Pelo observado em outros países, afirma Ganz Lúcio, outra tendência é mudar o perfil das vagas. Uma substituição das seguras (carteira assinada) pelas de tempo parcial (intermitentes, home office etc). Precarização, em suma, algo que pode dar as caras já no Natal.
Essa precarização aconteceu na Espanha, pátria de reformas em 2010 e 2011 apontada por Temer como inspiração. Em um estudo de 2013, o economista José Manual Lago Peñas, da Fundação 1o de Maio, comparou o que ocorreu no emprego na recessão local de 2009 e na de 2012, períodos pré e pós reforma.

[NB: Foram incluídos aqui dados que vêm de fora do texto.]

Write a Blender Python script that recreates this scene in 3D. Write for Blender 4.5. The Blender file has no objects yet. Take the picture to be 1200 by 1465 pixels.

No primeiro ano, 815 mil assalariados e 396 mil autônomos foram mandados embora. No segundo, 904 mil assalariados. Já os autônomos subiram 54 mil. Outra constatação: as reformas aceleraram as demissões. Na recessão de -3,7% de 2009, elas vitimaram 1,2 milhão de pessoas. Na de -1,4% de 2012, 850 mil, proporcionalmente mais.
Na Europa, berço da primeira grande lei trabalhista, o Factory Act inglês de 1833, a vetar emprego a menores de 9 anos e limitar a 12 horas diárias a jornada, vários países embarcaram em reformas após a crise global de 2008. Deu no quê? O desemprego de 7,6% em 2008 fechou na casa de 10% em 2015 e 2016.
Números à parte, a reforma induz uma importante mudança qualitativa no País. “É o fim do trabalho como conhecemos, da sociedade salarial iniciada na década de 1930”, teoriza Márcio Pochmann, ex-presidente do Instituto de Pesquisa Econômica Aplicada (Ipea). Vão sair de cena os assalariados com carteira assinada, e entrar os PJs, os autônomos, os “empreendedores”.
Uma transformação, diz o economista, já decorrente do recuo do peso da indústria no PIB, hoje de 10% (era de quase 30% nos anos 1970), e do avanço do setor de serviços. “A sociedade industrial apontava para uma ‘medianização’. A reforma vai consolidar um mundo do trabalho extremamente polarizado, ao esvaziar os postos intermediários. Adeus, classe média.”
Um fenômeno, afirma Pochmann, parido pelas multinacionais, que no passado já foram fonte de empregos cobiçados e hoje só querem saber de se instalar onde pagam menos. “O Brasil aderiu a um sistema neocolonial, de menos salários."